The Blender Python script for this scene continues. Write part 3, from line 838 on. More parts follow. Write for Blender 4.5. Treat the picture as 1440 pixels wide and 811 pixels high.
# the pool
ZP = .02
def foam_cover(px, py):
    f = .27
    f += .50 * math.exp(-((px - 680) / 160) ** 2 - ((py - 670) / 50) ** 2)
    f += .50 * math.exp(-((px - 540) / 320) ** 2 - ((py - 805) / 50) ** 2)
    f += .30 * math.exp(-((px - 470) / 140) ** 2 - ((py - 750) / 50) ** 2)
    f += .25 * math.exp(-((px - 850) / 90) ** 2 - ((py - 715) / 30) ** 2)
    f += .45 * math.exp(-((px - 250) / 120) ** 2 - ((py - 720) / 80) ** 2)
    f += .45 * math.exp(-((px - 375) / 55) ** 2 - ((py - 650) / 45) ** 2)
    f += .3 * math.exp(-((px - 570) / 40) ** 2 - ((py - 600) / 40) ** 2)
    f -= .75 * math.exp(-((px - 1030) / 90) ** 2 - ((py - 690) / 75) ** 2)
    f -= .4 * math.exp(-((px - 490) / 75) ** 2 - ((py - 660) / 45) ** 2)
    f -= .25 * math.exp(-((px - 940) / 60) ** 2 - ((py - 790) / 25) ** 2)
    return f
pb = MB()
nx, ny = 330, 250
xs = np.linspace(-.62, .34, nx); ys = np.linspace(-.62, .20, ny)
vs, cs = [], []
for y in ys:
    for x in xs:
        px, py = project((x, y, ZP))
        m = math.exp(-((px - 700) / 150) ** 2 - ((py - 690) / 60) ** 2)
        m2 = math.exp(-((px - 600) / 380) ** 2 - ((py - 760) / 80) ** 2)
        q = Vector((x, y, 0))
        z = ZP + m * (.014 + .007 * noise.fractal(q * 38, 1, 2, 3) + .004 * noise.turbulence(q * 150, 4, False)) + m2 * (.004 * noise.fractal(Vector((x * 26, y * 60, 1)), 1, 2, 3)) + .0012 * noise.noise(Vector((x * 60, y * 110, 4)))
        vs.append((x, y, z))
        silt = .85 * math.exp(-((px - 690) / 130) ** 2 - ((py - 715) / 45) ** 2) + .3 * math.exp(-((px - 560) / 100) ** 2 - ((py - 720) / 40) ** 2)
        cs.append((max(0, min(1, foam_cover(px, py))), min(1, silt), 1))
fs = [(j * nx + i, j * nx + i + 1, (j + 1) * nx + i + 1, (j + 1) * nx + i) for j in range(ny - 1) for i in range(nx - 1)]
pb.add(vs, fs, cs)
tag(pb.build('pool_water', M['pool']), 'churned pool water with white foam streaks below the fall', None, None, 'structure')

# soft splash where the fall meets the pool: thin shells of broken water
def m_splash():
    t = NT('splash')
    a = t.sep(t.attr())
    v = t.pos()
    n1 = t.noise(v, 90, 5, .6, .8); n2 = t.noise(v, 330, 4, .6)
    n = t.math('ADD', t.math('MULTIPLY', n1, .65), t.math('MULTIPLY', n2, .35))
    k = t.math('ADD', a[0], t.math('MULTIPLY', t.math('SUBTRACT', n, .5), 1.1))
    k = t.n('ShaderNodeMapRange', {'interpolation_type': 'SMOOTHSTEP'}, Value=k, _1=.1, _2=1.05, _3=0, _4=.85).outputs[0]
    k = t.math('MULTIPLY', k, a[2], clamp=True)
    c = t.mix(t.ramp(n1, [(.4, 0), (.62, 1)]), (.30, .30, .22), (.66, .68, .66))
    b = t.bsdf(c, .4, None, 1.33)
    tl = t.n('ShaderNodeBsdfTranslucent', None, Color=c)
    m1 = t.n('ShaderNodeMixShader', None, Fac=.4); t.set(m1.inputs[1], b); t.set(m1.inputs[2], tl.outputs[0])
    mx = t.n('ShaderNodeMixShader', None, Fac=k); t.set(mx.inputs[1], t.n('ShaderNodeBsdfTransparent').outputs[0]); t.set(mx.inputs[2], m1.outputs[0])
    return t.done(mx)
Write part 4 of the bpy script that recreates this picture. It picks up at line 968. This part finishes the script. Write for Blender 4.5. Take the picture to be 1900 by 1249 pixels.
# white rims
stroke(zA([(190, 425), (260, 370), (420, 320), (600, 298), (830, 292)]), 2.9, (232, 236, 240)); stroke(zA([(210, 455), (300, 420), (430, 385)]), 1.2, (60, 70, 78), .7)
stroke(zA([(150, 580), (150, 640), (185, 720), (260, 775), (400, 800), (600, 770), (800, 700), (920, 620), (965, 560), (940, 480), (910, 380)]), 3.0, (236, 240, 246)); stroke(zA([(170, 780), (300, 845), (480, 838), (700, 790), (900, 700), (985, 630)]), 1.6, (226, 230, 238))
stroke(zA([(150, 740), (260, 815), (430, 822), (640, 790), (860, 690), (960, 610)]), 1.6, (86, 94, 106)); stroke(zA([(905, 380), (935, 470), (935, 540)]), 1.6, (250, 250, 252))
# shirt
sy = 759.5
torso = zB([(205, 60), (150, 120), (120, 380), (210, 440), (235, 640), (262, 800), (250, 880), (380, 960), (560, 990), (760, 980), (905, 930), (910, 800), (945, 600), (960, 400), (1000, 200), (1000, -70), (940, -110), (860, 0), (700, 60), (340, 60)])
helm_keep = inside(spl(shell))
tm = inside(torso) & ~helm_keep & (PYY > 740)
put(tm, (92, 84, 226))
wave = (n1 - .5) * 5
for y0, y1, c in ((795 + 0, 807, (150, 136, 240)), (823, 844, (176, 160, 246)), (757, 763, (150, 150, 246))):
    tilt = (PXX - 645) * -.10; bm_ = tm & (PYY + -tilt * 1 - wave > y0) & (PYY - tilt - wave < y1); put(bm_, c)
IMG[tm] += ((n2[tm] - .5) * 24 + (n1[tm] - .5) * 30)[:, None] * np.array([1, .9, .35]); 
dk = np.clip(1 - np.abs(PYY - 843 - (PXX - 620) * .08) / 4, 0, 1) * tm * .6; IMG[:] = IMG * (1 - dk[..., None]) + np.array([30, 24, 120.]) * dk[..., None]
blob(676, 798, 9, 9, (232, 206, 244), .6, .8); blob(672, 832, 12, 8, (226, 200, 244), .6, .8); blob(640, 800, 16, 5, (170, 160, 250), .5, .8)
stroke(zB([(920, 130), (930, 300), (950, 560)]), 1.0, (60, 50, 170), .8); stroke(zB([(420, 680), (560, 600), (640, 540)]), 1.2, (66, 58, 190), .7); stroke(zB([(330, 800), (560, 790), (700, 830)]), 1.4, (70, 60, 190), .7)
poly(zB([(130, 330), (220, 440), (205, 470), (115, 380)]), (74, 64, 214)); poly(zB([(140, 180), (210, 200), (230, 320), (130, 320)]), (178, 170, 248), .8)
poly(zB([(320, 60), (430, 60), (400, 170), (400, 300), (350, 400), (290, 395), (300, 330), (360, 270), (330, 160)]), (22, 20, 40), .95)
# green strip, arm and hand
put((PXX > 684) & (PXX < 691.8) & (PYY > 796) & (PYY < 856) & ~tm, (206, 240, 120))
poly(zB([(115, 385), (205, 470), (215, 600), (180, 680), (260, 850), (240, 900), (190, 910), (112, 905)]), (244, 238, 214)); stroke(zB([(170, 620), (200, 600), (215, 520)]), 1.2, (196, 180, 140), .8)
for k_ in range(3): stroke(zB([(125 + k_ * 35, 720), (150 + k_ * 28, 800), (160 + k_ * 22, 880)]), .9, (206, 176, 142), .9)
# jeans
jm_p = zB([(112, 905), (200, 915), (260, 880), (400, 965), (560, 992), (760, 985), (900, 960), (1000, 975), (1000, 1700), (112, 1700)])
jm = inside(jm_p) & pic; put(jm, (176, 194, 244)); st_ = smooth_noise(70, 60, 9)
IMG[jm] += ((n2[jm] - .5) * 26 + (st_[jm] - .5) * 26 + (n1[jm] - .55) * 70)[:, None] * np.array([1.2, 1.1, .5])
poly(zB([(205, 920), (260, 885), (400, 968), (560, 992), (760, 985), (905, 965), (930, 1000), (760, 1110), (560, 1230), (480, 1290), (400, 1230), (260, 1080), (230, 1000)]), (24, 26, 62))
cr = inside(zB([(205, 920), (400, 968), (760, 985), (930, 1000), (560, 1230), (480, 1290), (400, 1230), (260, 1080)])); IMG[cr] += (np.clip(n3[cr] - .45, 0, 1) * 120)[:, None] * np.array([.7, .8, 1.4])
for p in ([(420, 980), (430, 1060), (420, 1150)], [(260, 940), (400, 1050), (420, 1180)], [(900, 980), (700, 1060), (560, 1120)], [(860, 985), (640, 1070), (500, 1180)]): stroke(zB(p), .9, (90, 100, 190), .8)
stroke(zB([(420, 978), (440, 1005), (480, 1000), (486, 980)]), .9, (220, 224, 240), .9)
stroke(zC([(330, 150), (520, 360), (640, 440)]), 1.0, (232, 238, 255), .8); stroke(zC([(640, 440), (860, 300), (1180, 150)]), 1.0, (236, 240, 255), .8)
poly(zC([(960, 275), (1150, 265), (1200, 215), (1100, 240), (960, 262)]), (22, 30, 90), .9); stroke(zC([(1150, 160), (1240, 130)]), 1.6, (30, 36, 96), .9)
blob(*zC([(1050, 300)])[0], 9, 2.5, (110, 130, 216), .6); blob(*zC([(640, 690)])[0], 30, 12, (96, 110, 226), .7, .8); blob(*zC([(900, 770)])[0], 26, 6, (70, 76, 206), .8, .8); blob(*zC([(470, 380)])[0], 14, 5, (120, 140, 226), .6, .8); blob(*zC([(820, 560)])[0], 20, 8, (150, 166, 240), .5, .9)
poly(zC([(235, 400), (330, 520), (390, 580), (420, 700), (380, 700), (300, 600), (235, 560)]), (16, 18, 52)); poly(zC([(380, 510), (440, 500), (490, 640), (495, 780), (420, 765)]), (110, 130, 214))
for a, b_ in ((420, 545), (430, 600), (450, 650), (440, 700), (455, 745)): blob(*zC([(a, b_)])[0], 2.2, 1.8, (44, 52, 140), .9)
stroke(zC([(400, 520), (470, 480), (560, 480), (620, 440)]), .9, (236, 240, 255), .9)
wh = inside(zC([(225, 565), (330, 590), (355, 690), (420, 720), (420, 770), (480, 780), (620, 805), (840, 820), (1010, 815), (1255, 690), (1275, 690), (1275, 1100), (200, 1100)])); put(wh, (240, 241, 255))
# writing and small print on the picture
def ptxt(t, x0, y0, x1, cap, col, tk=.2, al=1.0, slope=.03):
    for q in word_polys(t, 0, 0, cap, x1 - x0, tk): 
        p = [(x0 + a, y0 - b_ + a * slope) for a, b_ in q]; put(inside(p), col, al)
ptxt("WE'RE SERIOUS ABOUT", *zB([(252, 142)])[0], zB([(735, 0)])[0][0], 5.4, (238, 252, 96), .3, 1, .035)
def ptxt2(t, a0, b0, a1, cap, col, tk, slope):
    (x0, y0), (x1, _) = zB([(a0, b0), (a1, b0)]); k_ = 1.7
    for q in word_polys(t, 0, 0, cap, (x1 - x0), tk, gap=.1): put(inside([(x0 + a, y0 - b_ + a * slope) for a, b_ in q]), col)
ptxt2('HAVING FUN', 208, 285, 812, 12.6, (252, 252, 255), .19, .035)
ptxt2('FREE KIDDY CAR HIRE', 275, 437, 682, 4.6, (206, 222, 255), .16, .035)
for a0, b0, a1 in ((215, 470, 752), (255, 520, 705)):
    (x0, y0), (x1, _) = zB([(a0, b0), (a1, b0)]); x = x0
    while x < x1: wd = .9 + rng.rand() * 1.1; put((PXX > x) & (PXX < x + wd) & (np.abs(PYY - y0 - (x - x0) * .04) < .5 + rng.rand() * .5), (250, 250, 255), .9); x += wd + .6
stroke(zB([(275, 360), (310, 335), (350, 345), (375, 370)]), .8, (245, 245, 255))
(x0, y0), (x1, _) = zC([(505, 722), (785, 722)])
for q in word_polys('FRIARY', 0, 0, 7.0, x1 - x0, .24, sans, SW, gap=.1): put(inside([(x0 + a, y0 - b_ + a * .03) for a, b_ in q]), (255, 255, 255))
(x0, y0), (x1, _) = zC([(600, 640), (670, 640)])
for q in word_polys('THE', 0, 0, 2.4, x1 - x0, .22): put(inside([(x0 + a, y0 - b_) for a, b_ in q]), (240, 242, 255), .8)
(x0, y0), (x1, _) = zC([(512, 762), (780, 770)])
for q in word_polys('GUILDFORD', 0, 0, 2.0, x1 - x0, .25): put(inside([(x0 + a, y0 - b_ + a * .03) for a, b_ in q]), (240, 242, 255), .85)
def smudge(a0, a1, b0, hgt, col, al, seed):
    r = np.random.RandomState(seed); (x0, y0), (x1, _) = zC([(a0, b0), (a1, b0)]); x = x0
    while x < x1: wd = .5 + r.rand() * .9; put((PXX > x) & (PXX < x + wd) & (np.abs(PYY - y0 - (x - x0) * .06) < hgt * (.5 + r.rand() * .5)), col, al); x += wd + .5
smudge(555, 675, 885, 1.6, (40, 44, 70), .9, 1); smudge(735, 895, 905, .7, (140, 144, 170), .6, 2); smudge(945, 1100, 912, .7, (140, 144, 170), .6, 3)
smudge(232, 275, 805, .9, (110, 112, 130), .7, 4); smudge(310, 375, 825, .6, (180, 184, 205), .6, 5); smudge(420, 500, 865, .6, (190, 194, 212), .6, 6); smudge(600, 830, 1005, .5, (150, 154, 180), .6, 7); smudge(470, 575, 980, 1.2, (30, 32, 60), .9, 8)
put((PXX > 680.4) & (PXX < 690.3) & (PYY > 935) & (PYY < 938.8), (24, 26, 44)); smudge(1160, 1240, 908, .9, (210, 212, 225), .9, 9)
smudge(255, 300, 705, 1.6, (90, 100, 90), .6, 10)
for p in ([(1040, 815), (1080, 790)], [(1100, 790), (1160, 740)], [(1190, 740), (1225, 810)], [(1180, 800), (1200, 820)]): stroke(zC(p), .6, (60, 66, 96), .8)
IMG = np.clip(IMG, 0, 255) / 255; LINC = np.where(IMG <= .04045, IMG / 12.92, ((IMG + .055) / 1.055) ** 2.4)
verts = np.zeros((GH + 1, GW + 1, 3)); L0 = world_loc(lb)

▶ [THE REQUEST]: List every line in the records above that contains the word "picture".

▶ [EXERCISE OUTPUT]:
The Blender Python script for this scene continues. Write part 3, from line 838 on. More parts follow. Write for Blender 4.5. Treat the picture as 1440 pixels wide and 811 pixels high.
Write part 4 of the bpy script that recreates this picture. It picks up at line 968. This part finishes the script. Write for Blender 4.5. Take the picture to be 1900 by 1249 pixels.
# writing and small print on the picture